Я считаю, что они оба – патриоты. И я такой же патриот, как и они. Я тоже хочу, чтобы в нашей стране был мир, чтобы люди всю свою энергию, все свои силы тратили не на то, чтобы разрушать, а на то, чтобы строить. Чтобы имели способность говорить не только «да», но и «нет». Именно это вызывает наибольшее количество возмущений и противоречий, что у человека есть свое мнение, и что он способен его высказывать.
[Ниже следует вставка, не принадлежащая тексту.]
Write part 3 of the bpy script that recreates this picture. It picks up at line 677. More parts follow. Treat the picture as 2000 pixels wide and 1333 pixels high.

Что он имеет право любить Украину так, как он это видит, и как он считает нужным.
Что бы вы могли сказать тем людям, которые проживают по ту сторону от линии разграничения, далеко от горячих точек, и которые не всегда могут понять, что на самом деле происходит?
Телевизор – это не реальная жизнь, а тот взгляд на вещи, который навязывают всем нам, с помощью которого нас учат, как мы должны смотреть на те или иные события. Естественно, нам трудно с этим бороться. Мы, получается, вынуждены на все происходящее вокруг нас смотреть не своими, а чужими глазами. И результатом этого становится какое-то искаженное мнение.
Вот как я, например, могу оценить ситуацию в Африке? Я там не был, не видел ее, не слышал. Или в Сирии? Что мне журналисты покажут, что по телевизору расскажут об этой ситуации, так я и буду думать. И если я отдаю себе отчет в этом, я все-таки буду стараться думать хотя бы о том, что, может быть, я не все знаю. Может быть, есть что-то такое, о чем мне не рассказали или не захотели рассказать.
Понятно, что у людей нет ни желания, ни возможности самим сюда приехать. Но тем не менее стоит попытаться все-таки добрыми глазами посмотреть на тех людей, которые живут рядом с тобой – в этом нет ничего плохого. Попытаться в соседях увидеть не врагов, а тех, кто рядом с тобой жил раньше, живет сейчас и будет жить дальше. Наверное, это добрая попытка, и ничего плохого в ней нет. Во всяком случае, я так стараюсь на людей смотреть, и те люди, которых я знаю, стараются поступать так же. Мы стараемся учить тому, чтобы друг на друга смотреть добрыми глазами.